When was the last time rural infrastructure made headlines?
Philip Brasher, senior editor at Agri-Pulse, can’t recall, saying “a couple or three decades or close to it.” Brasher, a panelist at an April 9 forum on infrastructure legislation at the 2018 NRECA Legislative Conference, said it’s significant that members of Congress are discussing the issue.
“The No. 1 point I want to make is that rural broadband and rural infrastructure are a priority. They’ve been a priority in this Congress more than I’ve seen than they ever have been.”
Released earlier this year, President Trump’s Rebuilding Infrastructure in America proposal elevated rural prosperity to the national stage. The plan asks that 25 percent of funding be set aside as a block grant to states for rural infrastructure projects.
Noting that Trump’s plan has had a cool reception in Congress, moderator Hill Thomas, legislative affairs director at NRECA, suggested “a little-piece strategy” in which lawmakers attach portions of an infrastructure package to several bills, such as the $600 million in loans and grants for rural broadband in the spending bill passed last month.
Other legislation could include reauthorization of the Federal Aviation Administration and the Water Resources Development Act, the panelists said.
“You could be cynical and say that was stuff that Congress was going to do anyway, but it does provide an opportunity to do a little bit more, to attach some extra infrastructure funding or regulatory policy that provides kind of an avenue to do that,” said panelist Jacob Fischler, a reporter at CQ Roll Call.

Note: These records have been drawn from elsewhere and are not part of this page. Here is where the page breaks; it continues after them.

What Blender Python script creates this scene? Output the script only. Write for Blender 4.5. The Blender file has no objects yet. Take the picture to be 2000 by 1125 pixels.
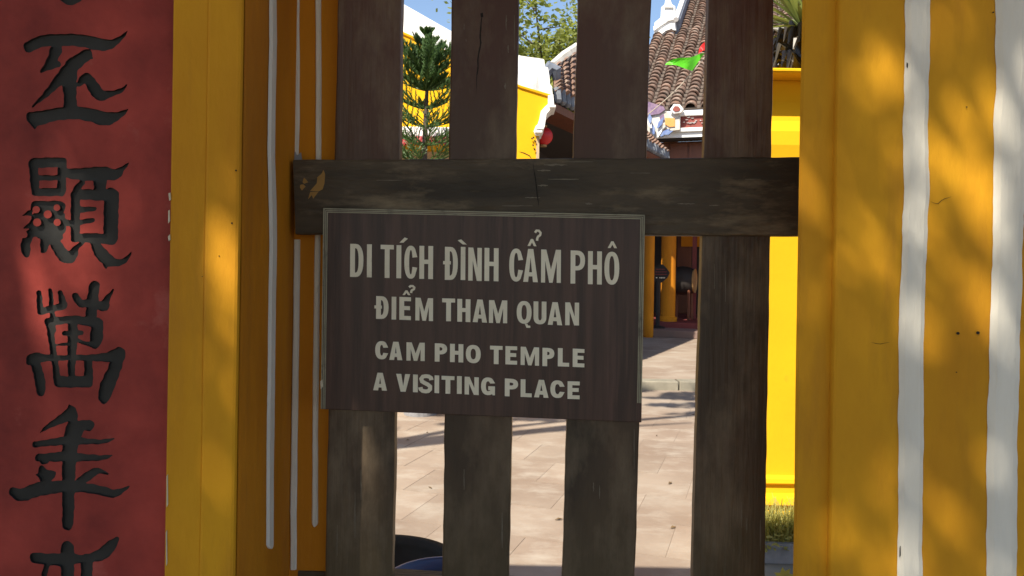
import bpy, bmesh, math, random
import numpy as np
from mathutils import Vector, Matrix, geometry, noise

R = math.radians
random.seed(7)
rng = np.random.default_rng(7)
sc = bpy.context.scene
col = sc.collection

# ---------------------------------------------------------------- camera
FPX = 1444.0; CX = 1000.0; HY = 510.0; EYE = 1.5; ROLL = R(0.9)
cam = bpy.data.cameras.new('camera'); camo = bpy.data.objects.new('camera', cam); col.objects.link(camo)
cam.sensor_width = 36.0; cam.lens = 36.0 * FPX / 2000.0
cam.shift_y = -(562.5 - HY) / 2000.0
cam.clip_start = 0.05; cam.clip_end = 2000
cr, sr = math.cos(ROLL), math.sin(ROLL)
camo.matrix_world = Matrix(((cr, -sr, 0, 0), (0, 0, -1, 0), (sr, cr, 0, EYE), (0, 0, 0, 1)))
sc.camera = camo

# ---------------------------------------------------------------- sky, sun, exposure
SUN_EL, SUN_AZ = R(50), R(31)                 # azimuth: how far left of straight-behind the camera
SUN = Vector((-math.sin(SUN_AZ) * math.cos(SUN_EL), -math.cos(SUN_AZ) * math.cos(SUN_EL), math.sin(SUN_EL)))
w = bpy.data.worlds.new('World'); sc.world = w; w.use_nodes = True
nt = w.node_tree; bg = nt.nodes['Background']
sky = nt.nodes.new('ShaderNodeTexSky'); sky.sky_type = 'NISHITA'; sky.sun_disc = False
sky.sun_elevation = SUN_EL
sky.sun_rotation = math.atan2(SUN.x, SUN.y)
sky.air_density = 1.0; sky.dust_density = 1.0; sky.ozone_density = 1.2
nt.links.new(sky.outputs[0], bg.inputs[0]); bg.inputs[1].default_value = 0.11
sl = bpy.data.lights.new('sun', 'SUN'); sl.energy = 5.0; sl.angle = R(0.6); sl.color = (1.0, 0.91, 0.76)
so = bpy.data.objects.new('sun', sl); col.objects.link(so)
so.rotation_euler = SUN.to_track_quat('Z', 'Y').to_euler(); so.location = (-4, -6, 12)
sc.view_settings.view_transform = 'Standard'; sc.view_settings.look = 'None'
sc.view_settings.gamma = 1.0; sc.view_settings.use_curve_mapping = False
sc.view_settings.exposure = 0.9

# ---------------------------------------------------------------- helpers
def ray(px, py):
    u, v = (px - CX) / FPX, -(py - HY) / FPX
    return Vector((u * cr - v * sr, 1.0, u * sr + v * cr))

def at(px, py, Y0, k=0.0):
    """photo pixel -> point on the plane Y = Y0 - k*(x+.45)"""
    d = ray(px, py)
    t = (Y0 - 0.45 * k) / (1 + k * d.x)
    return Vector((d.x * t, t, EYE + d.z * t))

def proj(p):
    x, y, z = p[0], p[1], p[2] - EYE
    u, v = x / y, z / y
    return (CX + FPX * (u * cr + v * sr), HY - FPX * (-u * sr + v * cr))

def put(name, mesh, m=None, parent=None, kind=None, smooth=False):
    o = bpy.data.objects.new(name, mesh); col.objects.link(o)
    if m is not None and not mesh.materials: mesh.materials.append(m)
    if parent is not None: o.parent = parent
    if kind: o['kind'] = kind
    if smooth:
        for p in mesh.polygons: p.use_smooth = True
    return o

def thing(name, label, cat, loc=(0, 0, 0), rz=0.0, group=None):
    o = bpy.data.objects.new(name, None); col.objects.link(o)
    o.empty_display_size = 0.1
    o.location = loc; o.rotation_euler = (0, 0, rz)
    o['label'] = label; o['category'] = cat
    if group: o['group'] = group
    return o

def tag(o, label, cat, group=None):
    o['label'] = label; o['category'] = cat
    if group: o['group'] = group
    return o

class MB:
    def __init__(s, origin=(0, 0, 0)):
        s.v = []; s.f = []; s.o = Vector(origin)
    def add(s, vs, fs):
        n = len(s.v); s.v += [tuple(Vector(v) - s.o) for v in vs]; s.f += [tuple(i + n for i in f) for f in fs]
    def box(s, a, b):
        x0, y0, z0 = a; x1, y1, z1 = b
        s.add([(x0,y0,z0),(x1,y0,z0),(x1,y1,z0),(x0,y1,z0),(x0,y0,z1),(x1,y0,z1),(x1,y1,z1),(x0,y1,z1)],
              [(0,3,2,1),(4,5,6,7),(0,1,5,4),(1,2,6,5),(2,3,7,6),(3,0,4,7)])
    def prism(s, loop, off):
        """closed polygon (list of points) swept by the vector off; loop is the front"""
        n = len(loop); off = Vector(off)
        tri = geometry.tessellate_polygon([[Vector(p) for p in loop]])
        vs = [Vector(p) for p in loop] + [Vector(p) + off for p in loop]
        fs = []
        for t in tri:
            fs.append(tuple(t)); fs.append(tuple(i + n for i in reversed(t)))
        for i in range(n):
            j = (i + 1) % n; fs.append((i, i + n, j + n, j))
        s.add(vs, fs)
    def tube(s, pts, rad, n=8, cap=True):
        pts = [Vector(p) for p in pts]; rings = []
        up = Vector((0.13, 0.31, 0.94))
        for i, p in enumerate(pts):
            d = (pts[min(i + 1, len(pts) - 1)] - pts[max(i - 1, 0)]).normalized()
            a = d.cross(up)
            if a.length < 1e-4: a = d.cross(Vector((1, 0, 0)))
            a.normalize(); b = d.cross(a)
            r = rad[i] if hasattr(rad, '__len__') else rad
            rings.append([p + a * (r * math.cos(2*math.pi*k/n)) + b * (r * math.sin(2*math.pi*k/n)) for k in range(n)])
        vs = [q for r_ in rings for q in r_]; fs = []
        for i in range(len(pts) - 1):
            for k in range(n):
                fs.append((i*n+k, i*n+(k+1)%n, (i+1)*n+(k+1)%n, (i+1)*n+k))
        if cap: fs += [tuple(range(n))[::-1], tuple((len(pts)-1)*n + k for k in range(n))]
        s.add(vs, fs)
    def lathe(s, prof, n=32, c=(0, 0, 0)):
        c = Vector(c); vs = []; fs = []
        for r, z in prof:
            for k in range(n):
                a = 2*math.pi*k/n; vs.append(c + Vector((r*math.cos(a), r*math.sin(a), z)))
        for i in range(len(prof)-1):
            for k in range(n):
                fs.append((i*n+k, i*n+(k+1)%n, (i+1)*n+(k+1)%n, (i+1)*n+k))
        s.add(vs, fs)
    def build(s, name, m, parent=None, kind=None, smooth=False, bevel=0, fix=True):
        me = bpy.data.meshes.new(name); me.from_pydata(s.v, [], s.f); me.update()
        if fix or bevel:
            bm = bmesh.new(); bm.from_mesh(me)
            bmesh.ops.recalc_face_normals(bm, faces=bm.faces)
            if bevel:
                es = [e for e in bm.edges if len(e.link_faces) == 2 and e.calc_face_angle(0) > 0.5]
                bmesh.ops.bevel(bm, geom=es, offset=bevel, segments=2, affect='EDGES', profile=0.5)
            bm.to_mesh(me); bm.free()
        return put(name, me, m, parent, kind, smooth)

def wob(x, amp, f, seed):
    return amp * noise.noise(Vector((x * f, seed * 7.31, 0.5)))

# ---------------------------------------------------------------- materials
def lin(c):
    return tuple(((v / 255.0) / 12.92 if v <= 10 else (((v / 255.0) + 0.055) / 1.055) ** 2.4) for v in c)

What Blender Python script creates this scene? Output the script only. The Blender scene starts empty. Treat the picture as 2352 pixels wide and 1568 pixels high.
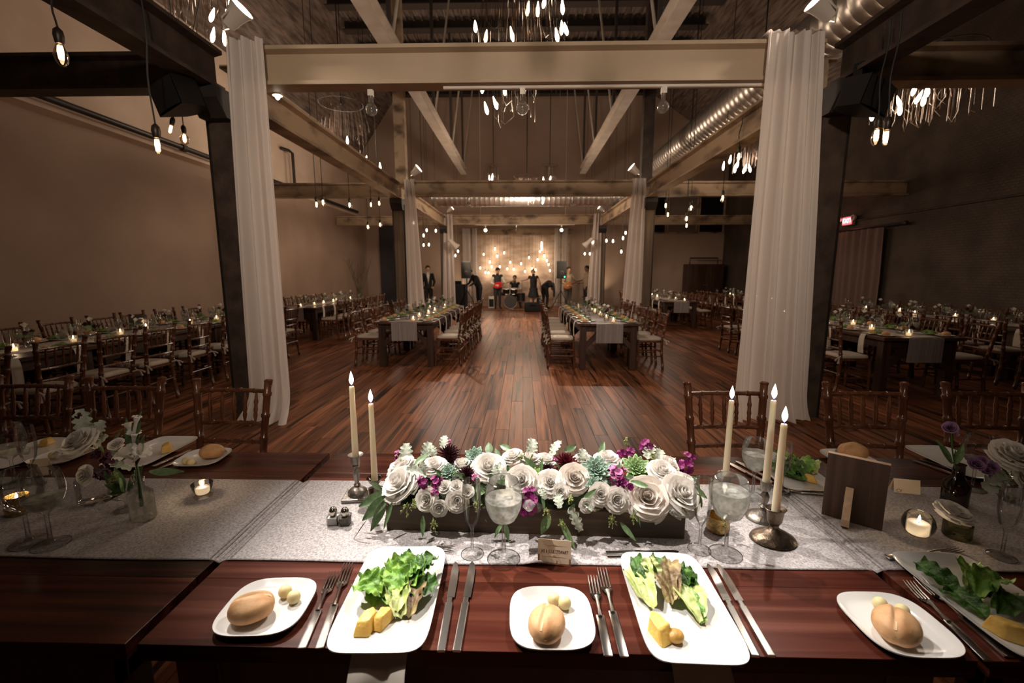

The Department of Agriculture is another source of momentum on rural infrastructure. “They don’t have a timetable yet” to spend the $600 million in broadband grants and loans in the spending bill, said Brasher. “Secretary Perdue has told [Anne Hazlett, assistant to the secretary for rural development] they want to have it ready as soon as possible.”
Even if a formal rural infrastructure package doesn’t clear Congress this year, electric co-ops should still continue to engage lawmakers, said panelists. “You don’t build coalitions overnight,” said Brasher. “You don’t educate members of Congress and staff overnight. It takes time.”